Com o evento transferido para o coração da cidade e realizado no fim de semana, a Sapecada teve recorde de inscrições, mais de 700 composições, e uma participação expressiva do público. Segundo a Polícia Militar, cerca de 25 mil pessoas circularam pela Praça João Costa ao longo do domingo.

Sobre a inspiração da campeã

O poncho miliquero, também conhecido como poncho pátrio, era tradicionalmente parte do fardamento militar em regiões do pampa uruguaio e argentino. A composição homenageia esses objetos carregados de história e valor afetivo, ressignificando-os como instrumentos de resistência e amor familiar.

Segundo os autores, a música foi inspirada no esforço silencioso de pais que abrem mão do pouco que têm para garantir a educação dos filhos, um retrato fiel da realidade de muitos brasileiros.
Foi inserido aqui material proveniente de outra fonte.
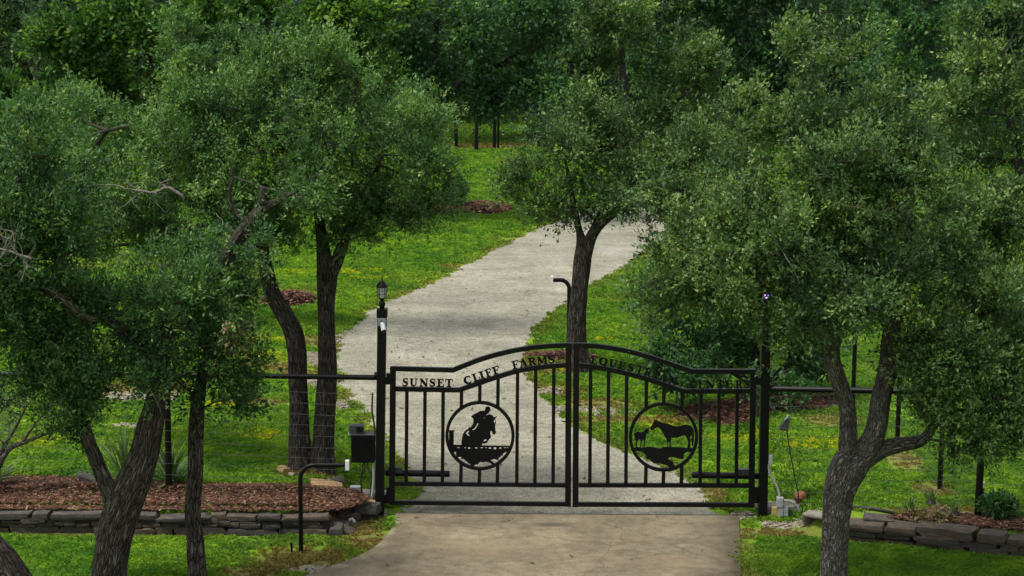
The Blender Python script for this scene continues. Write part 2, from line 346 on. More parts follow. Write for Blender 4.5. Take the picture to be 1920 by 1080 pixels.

O “poncho” trocado na venda por cadernos e lápis simboliza esse gesto simples, mas poderoso, de quem carrega nos ombros o peso do sacrifício e da esperança.

Letra na íntegra – “Poncho Miliquero”

Este poncho miliquero, dormindo por sobre a anca

Basteriado das andanças, ungido a fogão tropeiro

Desbotado o azulego, poncho véio do estado

Anda lobuno, já pardo, dando pouso pra’os “aujeros”

Este poncho miliquero, que entrego pra o bolicheiro

De garoas e pampeiros, tem de sobra pra contar

Foi parte do pagamento, por essas coisas da vida

Já me serviu de guarida, hoje pra o guri estudar

Este poncho miliquero, lhe troco por material

Um cadernito comum, desses sem o aspiral

Anda escasso o peão mensal, tudo é na volta da changa

Essa bombacha paysana, me acolhera com a alpargata

Lápis de cor, uma borracha e um tubito de tenaz

Com este poncho, quanto mais material levo por ele?

A mochila na parede, quanto falta pra eu levar?

Peão de tropa, capataz, alambrador ou caseiro

Peão pra cima dos arreios, peão por dia, tanto faz…

Este poncho miliquero, que ganhei faz muito tempo

Lhe entrego, seu Manoel Bento, em troca de material

Lápis de cor, borracha, caderno sem aspiral

Um tubito de tenaz, mochila, umas alpargatas

Era o que fazia falta… outro dia volto por mais!